Leon Botstein, who has served as president of Bard College in New York since 1975, will retire at the end of June, he announced Friday in a letter to students, faculty and staff. The announcement follows a two-month investigation into Botstein’s connections to the late financier and convicted sex offender Jeffrey Epstein which found that the president “minimized and was not fully accurate in describing his relationship with Epstein” to the Bard community.

“Nothing that President Botstein did in connection with his relationship with Jeffrey Epstein was illegal, but President Botstein made decisions in the course of that relationship that reflect on his leadership of Bard,” lawyers with the firm WilmerHale wrote in an April 30 brief to the Bard Board of Trustees.

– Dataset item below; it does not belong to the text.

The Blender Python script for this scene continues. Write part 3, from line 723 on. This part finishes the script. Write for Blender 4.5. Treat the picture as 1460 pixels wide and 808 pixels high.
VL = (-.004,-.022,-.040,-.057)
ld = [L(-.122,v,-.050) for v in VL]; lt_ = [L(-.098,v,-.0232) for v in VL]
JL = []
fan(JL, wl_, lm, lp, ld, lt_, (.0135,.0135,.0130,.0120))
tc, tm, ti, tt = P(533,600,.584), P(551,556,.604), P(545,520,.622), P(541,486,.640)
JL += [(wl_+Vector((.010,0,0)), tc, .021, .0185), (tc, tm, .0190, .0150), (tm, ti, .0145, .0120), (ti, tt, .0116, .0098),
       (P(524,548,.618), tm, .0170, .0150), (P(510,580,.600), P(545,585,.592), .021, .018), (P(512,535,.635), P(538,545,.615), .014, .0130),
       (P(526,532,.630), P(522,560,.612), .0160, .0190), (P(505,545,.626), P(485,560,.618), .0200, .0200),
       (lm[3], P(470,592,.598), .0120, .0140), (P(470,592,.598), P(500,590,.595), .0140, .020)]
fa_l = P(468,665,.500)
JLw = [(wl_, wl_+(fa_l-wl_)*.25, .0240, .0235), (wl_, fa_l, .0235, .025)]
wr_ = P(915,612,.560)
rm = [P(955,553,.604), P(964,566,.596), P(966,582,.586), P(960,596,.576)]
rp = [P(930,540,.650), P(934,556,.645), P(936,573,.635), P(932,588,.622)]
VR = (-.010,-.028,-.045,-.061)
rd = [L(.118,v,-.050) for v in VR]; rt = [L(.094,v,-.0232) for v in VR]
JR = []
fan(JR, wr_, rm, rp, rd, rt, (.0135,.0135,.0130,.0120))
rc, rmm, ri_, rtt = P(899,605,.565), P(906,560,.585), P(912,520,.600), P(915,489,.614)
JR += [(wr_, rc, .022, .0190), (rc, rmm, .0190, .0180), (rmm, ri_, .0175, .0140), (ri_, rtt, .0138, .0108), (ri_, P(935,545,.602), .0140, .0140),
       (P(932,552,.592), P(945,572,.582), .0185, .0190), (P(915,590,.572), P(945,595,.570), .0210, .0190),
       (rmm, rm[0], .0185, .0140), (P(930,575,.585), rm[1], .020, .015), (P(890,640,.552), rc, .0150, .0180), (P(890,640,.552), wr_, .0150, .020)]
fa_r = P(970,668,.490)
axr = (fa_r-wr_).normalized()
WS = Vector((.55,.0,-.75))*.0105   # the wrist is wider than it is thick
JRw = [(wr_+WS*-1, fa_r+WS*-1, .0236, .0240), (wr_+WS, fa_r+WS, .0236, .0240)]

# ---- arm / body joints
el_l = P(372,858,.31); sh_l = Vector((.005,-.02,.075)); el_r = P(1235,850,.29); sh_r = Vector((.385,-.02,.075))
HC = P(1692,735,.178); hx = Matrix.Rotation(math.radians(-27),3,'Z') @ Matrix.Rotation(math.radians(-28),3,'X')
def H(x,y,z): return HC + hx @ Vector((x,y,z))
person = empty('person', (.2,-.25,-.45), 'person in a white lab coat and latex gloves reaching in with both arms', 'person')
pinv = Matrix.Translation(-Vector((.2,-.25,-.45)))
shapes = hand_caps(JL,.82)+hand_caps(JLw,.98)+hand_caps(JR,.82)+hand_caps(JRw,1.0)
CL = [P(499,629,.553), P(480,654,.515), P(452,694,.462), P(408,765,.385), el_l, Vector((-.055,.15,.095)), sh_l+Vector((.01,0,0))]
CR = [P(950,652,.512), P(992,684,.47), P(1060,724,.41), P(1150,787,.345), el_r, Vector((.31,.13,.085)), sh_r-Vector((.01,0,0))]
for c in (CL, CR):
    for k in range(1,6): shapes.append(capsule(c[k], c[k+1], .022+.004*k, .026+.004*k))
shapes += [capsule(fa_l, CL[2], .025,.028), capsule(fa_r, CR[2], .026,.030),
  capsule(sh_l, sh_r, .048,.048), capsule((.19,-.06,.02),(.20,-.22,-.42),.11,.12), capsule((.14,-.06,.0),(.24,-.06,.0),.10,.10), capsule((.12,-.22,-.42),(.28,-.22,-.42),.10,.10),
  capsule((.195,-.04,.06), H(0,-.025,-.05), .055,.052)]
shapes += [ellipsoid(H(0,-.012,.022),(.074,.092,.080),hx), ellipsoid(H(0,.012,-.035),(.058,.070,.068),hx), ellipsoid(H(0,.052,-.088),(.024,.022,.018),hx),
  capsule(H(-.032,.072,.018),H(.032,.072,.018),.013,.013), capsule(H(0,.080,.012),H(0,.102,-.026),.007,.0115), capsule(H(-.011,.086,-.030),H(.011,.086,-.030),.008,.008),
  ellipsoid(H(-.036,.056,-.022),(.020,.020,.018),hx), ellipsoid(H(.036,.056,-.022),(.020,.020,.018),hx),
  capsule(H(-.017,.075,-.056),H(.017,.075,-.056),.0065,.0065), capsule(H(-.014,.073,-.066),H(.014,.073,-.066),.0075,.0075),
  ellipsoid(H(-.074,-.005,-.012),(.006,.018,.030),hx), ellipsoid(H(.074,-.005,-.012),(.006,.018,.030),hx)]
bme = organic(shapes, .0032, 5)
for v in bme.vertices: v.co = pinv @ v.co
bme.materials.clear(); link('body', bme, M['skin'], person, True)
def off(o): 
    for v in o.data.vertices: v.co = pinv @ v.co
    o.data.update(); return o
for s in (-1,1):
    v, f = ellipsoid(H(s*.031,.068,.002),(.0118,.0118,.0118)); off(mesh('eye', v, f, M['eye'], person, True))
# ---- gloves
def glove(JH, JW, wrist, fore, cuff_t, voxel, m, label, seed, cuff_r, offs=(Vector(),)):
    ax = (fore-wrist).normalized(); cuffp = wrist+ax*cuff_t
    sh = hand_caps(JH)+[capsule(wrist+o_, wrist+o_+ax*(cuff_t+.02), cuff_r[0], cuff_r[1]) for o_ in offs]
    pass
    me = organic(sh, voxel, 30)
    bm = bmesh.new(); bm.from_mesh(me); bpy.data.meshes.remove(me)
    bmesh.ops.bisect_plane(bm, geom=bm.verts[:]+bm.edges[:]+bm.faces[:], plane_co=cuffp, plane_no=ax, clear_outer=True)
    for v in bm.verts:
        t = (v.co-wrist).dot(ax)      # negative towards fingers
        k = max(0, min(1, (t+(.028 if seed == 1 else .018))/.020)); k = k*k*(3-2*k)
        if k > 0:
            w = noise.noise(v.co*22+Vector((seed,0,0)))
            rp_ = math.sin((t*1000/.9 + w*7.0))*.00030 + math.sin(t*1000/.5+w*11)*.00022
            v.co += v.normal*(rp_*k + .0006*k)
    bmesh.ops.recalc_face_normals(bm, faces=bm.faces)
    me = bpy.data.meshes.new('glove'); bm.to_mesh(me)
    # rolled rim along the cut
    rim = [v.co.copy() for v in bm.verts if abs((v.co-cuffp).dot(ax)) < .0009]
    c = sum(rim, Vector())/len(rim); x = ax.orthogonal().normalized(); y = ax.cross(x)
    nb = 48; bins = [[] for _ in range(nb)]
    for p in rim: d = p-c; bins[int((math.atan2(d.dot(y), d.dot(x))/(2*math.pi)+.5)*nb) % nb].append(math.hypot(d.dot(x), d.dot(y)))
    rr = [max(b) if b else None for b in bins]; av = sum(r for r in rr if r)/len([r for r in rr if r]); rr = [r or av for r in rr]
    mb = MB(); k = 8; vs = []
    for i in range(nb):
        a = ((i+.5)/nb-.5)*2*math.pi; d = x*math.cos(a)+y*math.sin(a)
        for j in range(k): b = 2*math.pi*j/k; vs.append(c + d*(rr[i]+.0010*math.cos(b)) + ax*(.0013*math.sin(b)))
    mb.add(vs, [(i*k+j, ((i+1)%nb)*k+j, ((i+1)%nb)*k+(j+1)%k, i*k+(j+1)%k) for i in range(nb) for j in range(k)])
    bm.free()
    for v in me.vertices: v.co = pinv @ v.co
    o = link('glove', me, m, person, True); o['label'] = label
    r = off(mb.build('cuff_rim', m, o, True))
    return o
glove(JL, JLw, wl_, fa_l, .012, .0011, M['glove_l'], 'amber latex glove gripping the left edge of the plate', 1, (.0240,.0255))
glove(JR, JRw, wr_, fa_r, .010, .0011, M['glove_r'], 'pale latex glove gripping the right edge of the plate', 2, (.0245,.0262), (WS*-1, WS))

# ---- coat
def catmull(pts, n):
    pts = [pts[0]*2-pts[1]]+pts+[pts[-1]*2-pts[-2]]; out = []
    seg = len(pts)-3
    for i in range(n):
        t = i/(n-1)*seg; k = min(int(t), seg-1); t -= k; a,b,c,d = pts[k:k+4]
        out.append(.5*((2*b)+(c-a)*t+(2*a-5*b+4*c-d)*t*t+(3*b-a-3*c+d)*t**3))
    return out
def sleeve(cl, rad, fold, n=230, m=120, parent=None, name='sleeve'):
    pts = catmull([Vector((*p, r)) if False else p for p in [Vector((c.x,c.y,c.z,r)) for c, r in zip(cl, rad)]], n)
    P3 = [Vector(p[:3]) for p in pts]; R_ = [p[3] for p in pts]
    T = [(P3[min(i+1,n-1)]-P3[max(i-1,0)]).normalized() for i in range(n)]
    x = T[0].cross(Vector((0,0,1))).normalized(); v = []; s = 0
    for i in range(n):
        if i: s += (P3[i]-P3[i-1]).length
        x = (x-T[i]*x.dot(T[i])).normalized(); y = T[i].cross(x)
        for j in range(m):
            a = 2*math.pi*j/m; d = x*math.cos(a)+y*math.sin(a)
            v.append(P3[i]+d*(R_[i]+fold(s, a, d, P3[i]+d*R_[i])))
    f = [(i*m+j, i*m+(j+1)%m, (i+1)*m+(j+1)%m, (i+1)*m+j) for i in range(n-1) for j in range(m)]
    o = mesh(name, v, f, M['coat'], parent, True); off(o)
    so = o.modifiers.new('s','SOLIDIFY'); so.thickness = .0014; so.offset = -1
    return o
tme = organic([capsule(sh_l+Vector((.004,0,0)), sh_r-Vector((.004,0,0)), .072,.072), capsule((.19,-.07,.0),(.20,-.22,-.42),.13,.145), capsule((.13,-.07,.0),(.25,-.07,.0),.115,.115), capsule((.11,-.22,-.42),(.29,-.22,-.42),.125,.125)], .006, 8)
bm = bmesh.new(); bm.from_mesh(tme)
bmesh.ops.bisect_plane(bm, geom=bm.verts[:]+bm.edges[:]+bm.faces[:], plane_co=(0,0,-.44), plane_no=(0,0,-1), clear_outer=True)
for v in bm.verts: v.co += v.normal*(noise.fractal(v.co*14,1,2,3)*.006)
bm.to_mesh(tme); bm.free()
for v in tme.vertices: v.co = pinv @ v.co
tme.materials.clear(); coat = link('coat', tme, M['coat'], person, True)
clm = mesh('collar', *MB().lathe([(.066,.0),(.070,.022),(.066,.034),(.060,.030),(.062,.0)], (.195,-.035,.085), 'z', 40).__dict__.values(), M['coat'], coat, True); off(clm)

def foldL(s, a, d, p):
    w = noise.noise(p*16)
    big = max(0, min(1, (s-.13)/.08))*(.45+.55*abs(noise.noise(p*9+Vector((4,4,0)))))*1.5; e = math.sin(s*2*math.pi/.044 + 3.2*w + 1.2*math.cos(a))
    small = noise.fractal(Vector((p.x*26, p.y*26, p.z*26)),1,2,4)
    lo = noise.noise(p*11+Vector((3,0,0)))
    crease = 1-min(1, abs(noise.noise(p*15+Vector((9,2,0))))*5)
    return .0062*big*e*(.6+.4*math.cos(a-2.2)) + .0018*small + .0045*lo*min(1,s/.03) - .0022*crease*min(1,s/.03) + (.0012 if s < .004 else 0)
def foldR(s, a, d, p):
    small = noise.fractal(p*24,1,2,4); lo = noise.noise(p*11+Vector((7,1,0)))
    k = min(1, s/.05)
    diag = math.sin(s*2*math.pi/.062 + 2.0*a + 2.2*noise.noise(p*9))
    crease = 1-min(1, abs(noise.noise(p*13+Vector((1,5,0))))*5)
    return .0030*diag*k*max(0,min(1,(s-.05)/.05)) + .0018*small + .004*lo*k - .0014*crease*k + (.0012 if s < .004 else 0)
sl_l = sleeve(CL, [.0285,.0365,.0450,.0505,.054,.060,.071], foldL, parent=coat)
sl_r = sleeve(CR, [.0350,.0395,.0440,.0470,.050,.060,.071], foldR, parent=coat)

When pursuing Epstein as a potential donor to Bard in 2012, Botstein “was presented with information regarding Epstein’s crimes” and “did not try to further understand what Epstein had done or learn what it meant that Epstein was found in 2011 to be a New York State Level 3 Sex Offender,” the lawyers wrote. “A quick internet search would have revealed not only the nature of Epstein’s past crimes but also his lifelong status as a registered Level Three Sex Offender who a court had found presented a high risk of re-offending.”

According to the brief, Botstein asked a senior Bard faculty member for help with a proposal for Epstein and acted against the faculty member’s view that Bard shouldn’t engage with Epstein.

“President Botstein relied on his view that a person convicted of crimes involving sex with a minor—‘an ordinary sex offender,’ in his words—could be presumed to be rehabilitated in the same way that any other convicted person should, in his view, be given that presumption,” the lawyers wrote. “President Botstein forcefully argues that Bard’s need for funds was paramount. His view was, ‘I would take money from Satan if it permitted me to do God’s work.’”

In his Friday letter, Botstein said he had told the board about his plans to retire this summer but waited to announce it until after the investigation was complete and after a $1 billion fundraising campaign wrapped up.

“I am proud to have marshalled, during my tenure, nearly 3 billion dollars of philanthropy from numerous sources on account of the College’s unique and vital purpose. I am deeply grateful to all the institutions and individuals who have stepped up to support Bard and the people it serves,” Botstein wrote. “In an age in which liberal arts education is under immense stress, the distinctive mission of the College must endure.”